-- BEGIN DATA SEGMENT --

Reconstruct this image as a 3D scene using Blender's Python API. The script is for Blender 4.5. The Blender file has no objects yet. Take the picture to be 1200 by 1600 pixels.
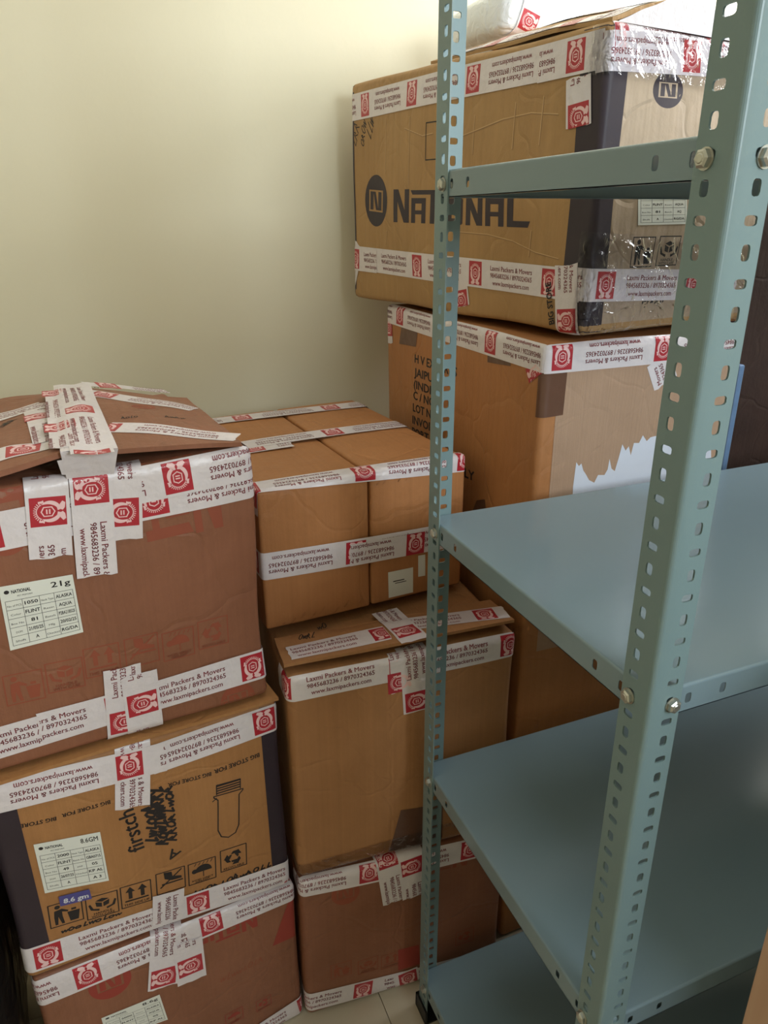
import bpy, bmesh, math, random
import numpy as np
from mathutils import Matrix, Vector
from mathutils.geometry import tessellate_polygon

scene = bpy.context.scene
C = scene.collection

# ------------------------------------------------------------------ camera
CAM_F = 1141.5457            # focal length in pixels of the 1200x1600 frame
CAM_H = 1.41                 # metres above the floor
CAM_R = np.array([[0.925983, 0.143743, -0.349131],
                  [-0.377538, 0.341614, -0.860677],
                  [-0.004448, 0.928783, 0.370597]])
cd = bpy.data.cameras.new('camera')
cd.sensor_width = 36.0
cd.sensor_fit = 'AUTO'
cd.lens = CAM_F / 1600.0 * 36.0
cd.clip_start = 0.02
cam = bpy.data.objects.new('camera', cd)
C.objects.link(cam)
M = Matrix(CAM_R.tolist()).to_4x4()
M.translation = (0, 0, CAM_H)
cam.matrix_world = M
scene.camera = cam

# ------------------------------------------------------------------ world, window daylight, exposure
world = bpy.data.worlds.new('world')
scene.world = world
world.use_nodes = True
wb = world.node_tree.nodes['Background']
wb.inputs[0].default_value = (0.62, 0.78, 1.0, 1)
wb.inputs[1].default_value = 0.6


def area(name, loc, rot, sx, sy, power, col):
    l = bpy.data.lights.new(name, 'AREA')
    l.shape = 'RECTANGLE'
    l.size, l.size_y = sx, sy
    l.energy = power
    l.color = col
    o = bpy.data.objects.new(name, l)
    o.location = loc
    o.rotation_euler = rot
    C.objects.link(o)
    return o


# daylight entering through the high window of the right-hand wall and the window of the wall behind the camera
area('window_daylight', (2.28, 1.10, 2.26), (0, math.radians(90), 0), 0.62, 1.05, 35, (0.93, 0.965, 1.0))
area('front_window_daylight', (1.00, -1.19, 1.90), (math.radians(90), 0, 0), 0.75, 0.7, 20, (0.84, 0.94, 1.0))

vs = scene.view_settings
vs.view_transform = 'Standard'
vs.look = 'None'
vs.gamma = 1.0
vs.use_curve_mapping = False
vs.exposure = 0.64


# ------------------------------------------------------------------ picking helpers: image point -> point on a real plane
def ray(u, v):
    d = CAM_R @ np.array([(u - 600) / CAM_F, -(v - 800) / CAM_F, -1.0])
    return d


def at(u, v, x=None, y=None, z=None):
    d = ray(u, v)
    o = np.array([0, 0, CAM_H])
    t = x / d[0] if x is not None else (y / d[1] if y is not None else (z - CAM_H) / d[2])
    return o + d * t


def project(P):
    q = CAM_R.T @ (np.asarray(P) - np.array([0, 0, CAM_H]))
    return np.array([600 + CAM_F * q[0] / -q[2], 800 - CAM_F * q[1] / -q[2]])


# ------------------------------------------------------------------ materials
def srgb(r, g, b):
    def f(c):
        c /= 255.0
        return c / 12.92 if c <= 0.04045 else ((c + 0.055) / 1.055) ** 2.4
    return (f(r), f(g), f(b), 1)


MATS = {}


def nmat(name):
    m = bpy.data.materials.new(name)
    m.use_nodes = True
    nt = m.node_tree
    b = nt.nodes['Principled BSDF']
    MATS[name] = m
    return m, nt, b


def plain(name, col, rough=0.6, metal=0.0, spec=0.5, var=0.0, scale=30, bump=0.0, bscale=200):
    m, nt, b = nmat(name)
    b.inputs['Base Color'].default_value = col
    b.inputs['Roughness'].default_value = rough
    b.inputs['Metallic'].default_value = metal
    b.inputs['Specular IOR Level'].default_value = spec
    tc = nt.nodes.new('ShaderNodeTexCoord')
    if var > 0:
        n = nt.nodes.new('ShaderNodeTexNoise')
        n.inputs['Scale'].default_value = scale
        n.inputs['Detail'].default_value = 4
        nt.links.new(tc.outputs['Object'], n.inputs['Vector'])
        mx = nt.nodes.new('ShaderNodeMix')
        mx.data_type = 'RGBA'
        mx.inputs['A'].default_value = tuple(c * (1 - var) for c in col[:3]) + (1,)
        mx.inputs['B'].default_value = tuple(min(1, c * (1 + var)) for c in col[:3]) + (1,)
        nt.links.new(n.outputs['Fac'], mx.inputs['Factor'])
        nt.links.new(mx.outputs['Result'], b.inputs['Base Color'])
    if bump > 0:
        n2 = nt.nodes.new('ShaderNodeTexNoise')
        n2.inputs['Scale'].default_value = bscale
        n2.inputs['Detail'].default_value = 3
        nt.links.new(tc.outputs['Object'], n2.inputs['Vector'])
        bp = nt.nodes.new('ShaderNodeBump')
        bp.inputs['Strength'].default_value = bump
        bp.inputs['Distance'].default_value = 0.004
        nt.links.new(n2.outputs['Fac'], bp.inputs['Height'])
        nt.links.new(bp.outputs['Normal'], b.inputs['Normal'])
    return m


def cardboard(name, c1, c2, rough=0.62, corr=0.25, pitch=0.007, spec=0.3, mul=0.3, crease=0.2):
    """kraft board: blotchy paper colour, faint upright flute lines, scuffs; uses the metric UV of each panel"""
    m, nt, b = nmat(name)
    uv = nt.nodes.new('ShaderNodeUVMap')
    tc = nt.nodes.new('ShaderNodeTexCoord')
    n = nt.nodes.new('ShaderNodeTexNoise')
    n.inputs['Scale'].default_value = 7
    n.inputs['Detail'].default_value = 6
    n.inputs['Roughness'].default_value = 0.65
    nt.links.new(tc.outputs['Object'], n.inputs['Vector'])
    mx = nt.nodes.new('ShaderNodeMix')
    mx.data_type = 'RGBA'
    mx.inputs['A'].default_value = c1
    mx.inputs['B'].default_value = c2
    rp = nt.nodes.new('ShaderNodeMapRange')
    rp.inputs['From Min'].default_value = 0.3
    rp.inputs['From Max'].default_value = 0.7
    nt.links.new(n.outputs['Fac'], rp.inputs['Value'])
    nt.links.new(rp.outputs['Result'], mx.inputs['Factor'])
    # flutes
    mp = nt.nodes.new('ShaderNodeMapping')
    mp.inputs['Scale'].default_value = (1 / pitch, 0.6, 1)
    nt.links.new(uv.outputs['UV'], mp.inputs['Vector'])
    fl = nt.nodes.new('ShaderNodeTexNoise')
    fl.inputs['Scale'].default_value = 1.0
    fl.inputs['Detail'].default_value = 2
    nt.links.new(mp.outputs['Vector'], fl.inputs['Vector'])
    m2 = nt.nodes.new('ShaderNodeMix')
    m2.data_type = 'RGBA'
    m2.blend_type = 'MULTIPLY'
    m2.inputs['Factor'].default_value = mul
    cr = nt.nodes.new('ShaderNodeMapRange')
    cr.inputs['From Min'].default_value = 0.3
    cr.inputs['From Max'].default_value = 0.7
    cr.inputs['To Min'].default_value = 0.72
    cr.inputs['To Max'].default_value = 1.0
    nt.links.new(fl.outputs['Fac'], cr.inputs['Value'])
    nt.links.new(mx.outputs['Result'], m2.inputs['A'])
    nt.links.new(cr.outputs['Result'], m2.inputs['B'])
    nt.links.new(m2.outputs['Result'], b.inputs['Base Color'])
    bp = nt.nodes.new('ShaderNodeBump')
    bp.inputs['Strength'].default_value = corr
    bp.inputs['Distance'].default_value = 0.002
    nt.links.new(fl.outputs['Fac'], bp.inputs['Height'])
    b2 = nt.nodes.new('ShaderNodeBump')
    b2.inputs['Strength'].default_value = 0.25
    b2.inputs['Distance'].default_value = 0.02
    nt.links.new(n.outputs['Fac'], b2.inputs['Height'])
    nt.links.new(bp.outputs['Normal'], b2.inputs['Normal'])
    # folds and creases
    nd = nt.nodes.new('ShaderNodeTexNoise')
    nd.inputs['Scale'].default_value = 6
    nt.links.new(tc.outputs['Object'], nd.inputs['Vector'])
    va = nt.nodes.new('ShaderNodeMix')
    va.data_type = 'RGBA'
    va.blend_type = 'LINEAR_LIGHT'
    va.inputs['Factor'].default_value = 0.12
    nt.links.new(tc.outputs['Object'], va.inputs['A'])
    nt.links.new(nd.outputs['Color'], va.inputs['B'])
    vo = nt.nodes.new('ShaderNodeTexVoronoi')
    vo.feature = 'DISTANCE_TO_EDGE'
    vo.inputs['Scale'].default_value = 5.5
    nt.links.new(va.outputs['Result'], vo.inputs['Vector'])
    vr = nt.nodes.new('ShaderNodeMapRange')
    vr.inputs['From Max'].default_value = 0.035
    nt.links.new(vo.outputs['Distance'], vr.inputs['Value'])
    b3 = nt.nodes.new('ShaderNodeBump')
    b3.inputs['Strength'].default_value = crease
    b3.inputs['Distance'].default_value = 0.004
    nt.links.new(vr.outputs['Result'], b3.inputs['Height'])
    nt.links.new(b2.outputs['Normal'], b3.inputs['Normal'])
    nt.links.new(b3.outputs['Normal'], b.inputs['Normal'])
    b.inputs['Roughness'].default_value = rough
    b.inputs['Specular IOR Level'].default_value = spec
    return m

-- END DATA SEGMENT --

* **TASK DETAILS**
Only the lines from the top of the data through the line with "C = scene.collection" should be quoted, exactly and with both ends kept; skip the pictures.

* **EXERCISE RESULT**
Reconstruct this image as a 3D scene using Blender's Python API. The script is for Blender 4.5. The Blender file has no objects yet. Take the picture to be 1200 by 1600 pixels.
import bpy, bmesh, math, random
import numpy as np
from mathutils import Matrix, Vector
from mathutils.geometry import tessellate_polygon

scene = bpy.context.scene
C = scene.collection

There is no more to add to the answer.